What started as a growl ended in a no-holds-barred barney that Surry Hills residents still recall. 15 years later the two were still arch enemies, and although their owners made up the dogs remained mortal enemies.
Steph Gearin recalls, “Didn’t make a difference to them. Every few months we’d have coffee and cake and try to get them to kiss and make up. They wouldn’t have a bar of it. So we were forced to be very respectful of their need to keep their distance.”
Asked how they overcame their longstanding feud the owners were perplexed.
Owner of Border Collie ‘Seb’, Maxine Baker says, “One day they just saw each other in the distance, and the growling stopped. Over time I assume they saw they have more in common than they thought. Next thing you know they couldn’t get enough of each other. Now they’re inseparable.”
This has spawned a new approach to global political international relations. Some pundits see a future where geo-political disputes are solved by simply taking the two warring parties to a park and letting them loose.
The Surry Hills Times spoke to University of Sydney Head of Political Science Professor Grahame O’Grady.
He’s now campaigning to the government to send the two canine elder statesmen to the United Nations to talk to Ambassadors and representatives to serve as an example to humanity.
“I think of the animosity surrounding the Gaza Strip, a situation that began after World War Two has been contested hotly for 70 odd years. The feud that these two dogs overcame spans well over 100 in dog years” said Professor O’Grady passionately.
The proposal comes at an opportune time with heightened tensions worldwide after incendiary moves made by Donald Trump formally recognising Jerusalem as Israel’s capital, backed by intentions to move US embassies there. Officials confirm that the US President is breaking with decades of diplomacy in a move many warn will trigger unrest in the region.
“This serves as an example to world leaders that anything is possible. These two overcame a century of animosity. If two animals who are essentially completely primal, and have no access to the ego or super-ego surely we as humans can achieve more and see sense.”

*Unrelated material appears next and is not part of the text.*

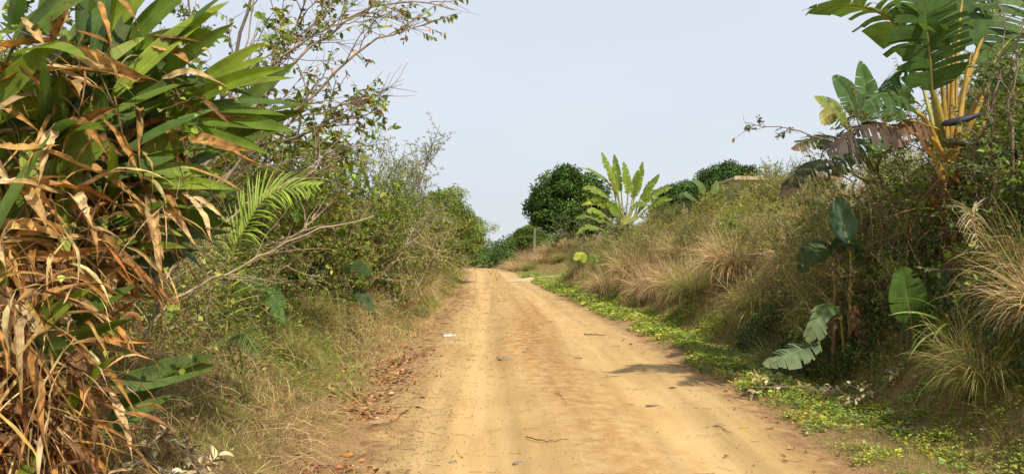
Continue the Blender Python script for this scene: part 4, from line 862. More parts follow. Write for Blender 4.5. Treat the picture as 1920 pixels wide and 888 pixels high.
# small paddle leaves in the left thicket
def seedling(label, base, specs, col, cat='plant', group=None, petcol=(.2, .2, .06)):
    b = P(*base); b[2] = height(b[0], b[1])-.02; t = thing('fan_plant', label, cat, b, group=group)
    for pet, bl, hw, nv, tear, droop in specs:
        fan_leaf(t, [[0, 0, 0]]+[P(*c)-b for c in pet], [P(*c)-b for c in bl], hw, nv, r, np.array(col)*r.uniform(.85, 1.2), tear=tear, droop=droop, pr=(.015, .008), pcol=petcol, S=26)
    return t
seedling('dark drooping paddle leaves low in the left thicket by the grass verge', (640, 600, 11.8), [([(630, 520, 11.8)], [(640, 500, 11.7), (665, 492, 11.6), (695, 515, 11.4)], .15, (.1, -.6, .7), .4, .6), ([(610, 530, 11.8)], [(615, 503, 11.7), (598, 500, 11.6), (575, 530, 11.5)], .15, (.1, -.5, .7), .4, .6), ([(650, 560, 11.8)], [(655, 545, 11.7), (680, 550, 11.6), (700, 580, 11.5)], .14, (.1, -.6, .7), .5, .5)], (.05, .085, .025))
seedling('single bright green torn paddle leaf hanging below the palm frond', (500, 660, 8.7), [([(470, 590, 8.7), (480, 550, 8.7)], [(490, 540, 8.6), (515, 555, 8.5), (530, 605, 8.4)], .12, (.3, -.8, .4), .8, .4), ([(500, 560, 8.8)], [(500, 530, 8.8), (470, 520, 8.7), (440, 560, 8.6)], .09, (.2, -.7, .6), .8, .5)], (.07, .15, .03))
# ---------------------------------------------------------------- the large fan leaved plant at the right
r = np.random.default_rng(15)
Y0 = 8.0; tb = np.array([P(1785, 500, Y0)[0], Y0, 0.]); tb[2] = height(tb[0], tb[1])-.05
big = thing('fan_palm', 'tall fan shaped banana like plant with orange yellow stalks at the right', 'plant', tb); R_ = lambda *a: P(*a)-tb
g = Geo(); tp = spline([[0, 0, 0], R_(1790, 470, Y0), R_(1782, 380, Y0), R_(1778, 305, Y0)], 30); rad = np.interp(np.linspace(0, 1, 30), [0, .6, 1], [.13, .12, .09])*(1+.08*np.sin(np.arange(30)*1.9))
one_tube(g, tp, rad, 14, (.20, .12, .06))
link('trunk', g.mesh('trunk', M['bark']), big)
g = Geo() # overlapping dry sheaths round the trunk
n = 46; a = r.uniform(0, 2*PI, n); k = r.integers(4, 28, n); bs = tp[k]+np.stack([np.cos(a), np.sin(a), 0*a], 1)*.10
ribbons(g, bs, np.stack([np.cos(a)*.35, np.sin(a)*.35, r.uniform(-1, .8, n)], 1), r.uniform(.2, .6, n), r.uniform(.02, .05, n), r.uniform(0, .8, n), S=8, side=np.stack([-np.sin(a), np.cos(a), 0*a], 1), col=pick(r, [(2, (.22, .12, .06)), (1, (.34, .2, .1)), (1, (.42, .3, .08))], n), prof='dead', wob=.2, twist=r.normal(0, .8, n), r=r, across=3, fold=.4)
link('dry_sheath', g.mesh('dry_sheath', M['dead']), big)
BG = (.085, .145, .035); OC = (.44, .29, .06); OB = (.36, .17, .05)
top = (1778, 312, Y0); 
LV = [ # petiole points, blade points, half width, normal, tear, droop, colour, tip, stalk colour, stalk radius
 ([(1772, 250, 8), (1760, 190, 7.95), (1738, 125, 7.9)], [(1738, 125, 7.9), (1712, 70, 7.8), (1665, 25, 7.7), (1600, 5, 7.6), (1513, 14, 7.5)], .46, (.35, .1, .9), .62, .35, (.10, .16, .04), None, OC, (.05, .022)),
 ([(1768, 250, 7.9), (1760, 200, 7.8), (1752, 170, 7.75)], [(1752, 170, 7.75), (1748, 90, 7.6), (1738, 10, 7.5), (1720, -70, 7.5)], .40, (-.15, -.95, .1), .55, .15, (.07, .13, .03), None, (.22, .22, .05), (.035, .02)),
 ([(1790, 240, 8.05), (1795, 160, 8.1), (1802, 90, 8.1)], [(1802, 90, 8.1), (1810, 10, 8.1), (1825, -80, 8.1), (1840, -150, 8.2)], .40, (.15, -.9, .1), .35, .1, (.09, .16, .045), None, OC, (.05, .024)),
 ([(1795, 240, 8.1), (1815, 160, 8.2), (1840, 90, 8.2)], [(1840, 90, 8.2), (1870, 20, 8.2), (1905, -50, 8.3)], .38, (.2, -.9, .2), .45, .2, (.10, .17, .04), None, OC, (.05, .024)),
 ([(1785, 240, 8.2), (1785, 160, 8.3), (1780, 80, 8.4)], [(1780, 80, 8.4), (1770, 0, 8.5), (1760, -90, 8.6)], .38, (0, -.9, .2), .3, .1, (.10, .18, .05), None, OC, (.05, .024)),
 ([(1800, 260, 8.1), (1830, 200, 8.1), (1858, 140, 8.1)], [(1858, 140, 8.1), (1885, 90, 8.1), (1925, 60, 8.1), (1990, 70, 8.1)], .34, (-.2, -.5, .8), .6, .3, (.12, .19, .05), None, OC, (.045, .02)),
 ([(1800, 275, 8), (1830, 220, 7.9), (1850, 175, 7.9)], [(1850, 175, 7.9), (1880, 130, 7.8), (1930, 120, 7.7), (1990, 150, 7.7)], .28, (-.1, -.6, .7), .6, .4, (.11, .18, .04), None, OC, (.04, .018)),
 ([(1760, 255, 8.1), (1745, 200, 8.3), (1735, 160, 8.4)], [(1735, 160, 8.4), (1715, 130, 8.5), (1690, 135, 8.6), (1665, 175, 8.6)], .25, (.2, -.3, .9), .6, .5, (.10, .18, .05), None, (.3, .28, .06), (.03, .016)),
 ([(1765, 280, 7.9), (1740, 225, 7.8), (1715, 205, 7.7)], [(1715, 205, 7.7), (1690, 180, 7.6), (1655, 175, 7.5), (1620, 205, 7.4)], .26, (.1, -.4, .9), .7, .6, (.07, .13, .035), None, OC, (.035, .016)),
 ([(1770, 290, 7.9), (1752, 262, 7.8), (1720, 243, 7.7), (1690, 240, 7.6)], [(1690, 240, 7.6), (1640, 232, 7.5), (1590, 250, 7.4), (1552, 285, 7.3)], .22, (.1, -.3, .9), .85, .9, (.09, .06, .042), (.07, .05, .04), OC, (.035, .016)),
 ([(1772, 295, 8.0), (1770, 250, 7.9), (1745, 235, 7.8)], [(1745, 235, 7.8), (1715, 225, 7.7), (1690, 235, 7.6), (1665, 265, 7.5)], .20, (.1, -.5, .9), .7, .9, (.2, .11, .06), None, OC, (.03, .015)),
 ([(1795, 290, 8), (1830, 260, 7.9), (1850, 250, 7.8)], [(1850, 250, 7.8), (1875, 255, 7.7), (1895, 285, 7.6), (1900, 330, 7.6)], .18, (.1, -.6, .6), .8, .9, (.14, .10, .05), (.2, .12, .07), OB, (.03, .015)),
 ([(1790, 330, 7.9), (1810, 350, 7.8)], [(1810, 350, 7.8), (1830, 390, 7.7), (1838, 470, 7.7)], .16, (.3, -.9, .1), .8, .3, (.10, .15, .04), None, OB, (.03, .015)),
]
for pet, bl, hw, nv, tear, dr_, col, tip, pc, pr in LV:
    fan_leaf(big, [R_(*top)]+[R_(*c) for c in pet], [R_(*c) for c in bl], hw, nv, r, col, tip, tear, .3, dr_, pr, pc, gap=.6)
for pth in ([(1778, 330), (1765, 250), (1752, 160), (1748, 100)], [(1790, 330), (1800, 250), (1812, 170), (1825, 100)], [(1770, 335), (1752, 290), (1722, 252), (1680, 240)], [(1796, 330), (1822, 290), (1845, 240), (1870, 170)], [(1785, 330), (1788, 250), (1790, 170), (1792, 90)], [(1775, 340), (1780, 270), (1774, 190), (1768, 120)]):
    g = Geo(); one_tube(g, spline([R_(a_, b_, Y0-.06+r.uniform(-.05, .05)) for a_, b_ in pth], 20), np.linspace(.042, .016, 20), 8, np.array(OC)*r.uniform(.7, 1.1)); link('leaf_stalk', g.mesh('leaf_stalk', M['stalk']), big)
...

Many experts now see a future where conflicts are resolved by simply taking two world leaders to a neutral territory such as a park every day for 20 minutes where they get to observe each other from a distance, where they can smell each other’s bums, and over time be comfortable with one another.
As opposed to the posturing and sabre-rattling of world politics involving complex negotiations around boardrooms, this approach calls for a ‘stripping away’ of the ego, whereby leaders return to the basics, to a more primal form. Instead they would defecate on the ground, their faeces would be picked up in plastic bags by handlers, and when the world leaders are ‘good boys’ they are given a snack.
The move has been met by a worldwide groundswell of support.